Мы закрыли окна тряпьем и подушками кое-как, залезли на печку и стали ожидать маму. Стало совсем темно, а она не возвращалась. Дети стали плакать, корова мычит, теленок тоже. «Неужели бомбили шоссе, — пронеслось в мыслях, — ведь они работают на главной дороге, где целыми неделями простаивают немецкие обозы из-за больших заносов, ожидая, пока беспомощные старики и голодные женщины пророют им снежные, можно сказать, туннели». Так и уснули мы, не дождавшись мать.

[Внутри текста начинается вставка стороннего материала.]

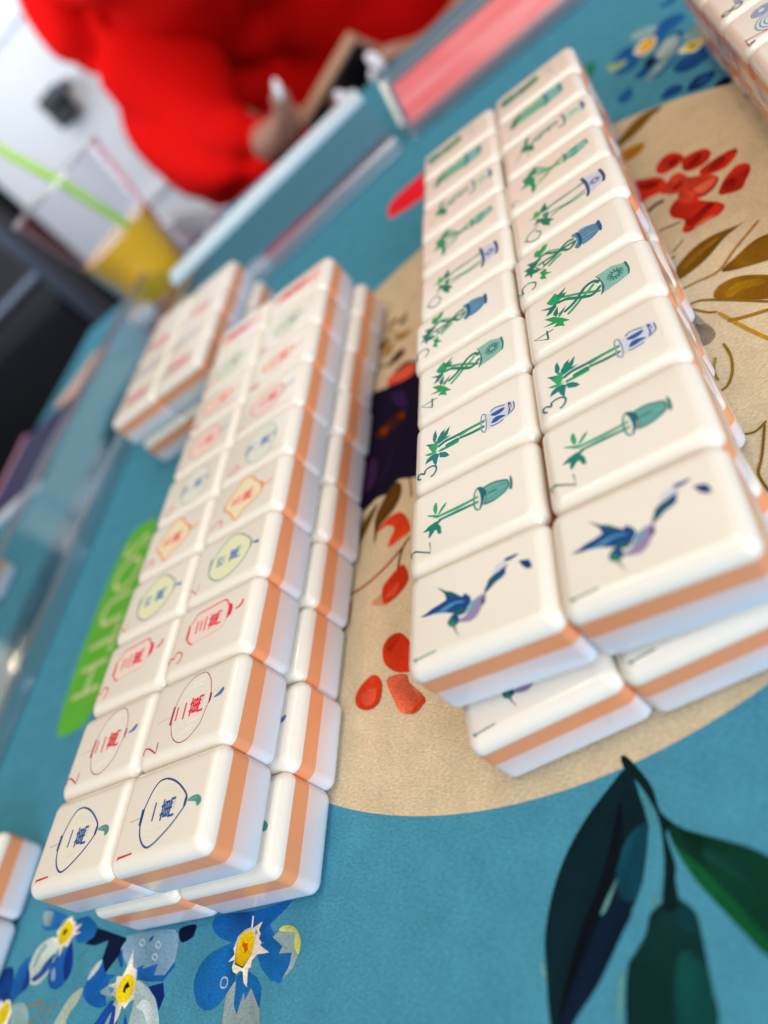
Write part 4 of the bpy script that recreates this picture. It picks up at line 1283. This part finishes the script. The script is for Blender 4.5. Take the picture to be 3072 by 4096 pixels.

На другой день больная соседская старушка кое-как надоила нам с литр молока, разделила на всех, в том числе и на теленка, и ушла. Про-плакав почти весь день от холода и голода, мы и в этот вечер не дожда-лись мать. На третий день поздно вечером мы услышали медленные шаги около дома, мы опять забились в угол. «Вспомнили те немцы», — думала я: Но вместо их зверских лиц мы увидели радостные глаза. «Родные мои, живы!» И слезы невольно покатились из ее глаз, наверное, от радости, что снова видит нас. Оказывается, во время бомбежки они разбежались (бомбили те обозы с боеприпасами). Две девушки были ранены, пока оказывали помощь да унесли в ближайшие избушки, норма оказалась не выполнена, их всех посадили в подвал на трое суток.

Так почти каждый день придумывали что-нибудь фашисты, травя ни в чем не повинных мирных жителей.


Якушева Л.В. 10 июня 1961 г., г. Абакан, Красноярского края.

РГАСПИ, Ф. М-98. Оп. 3. Д. 89. Л. 47—51 об.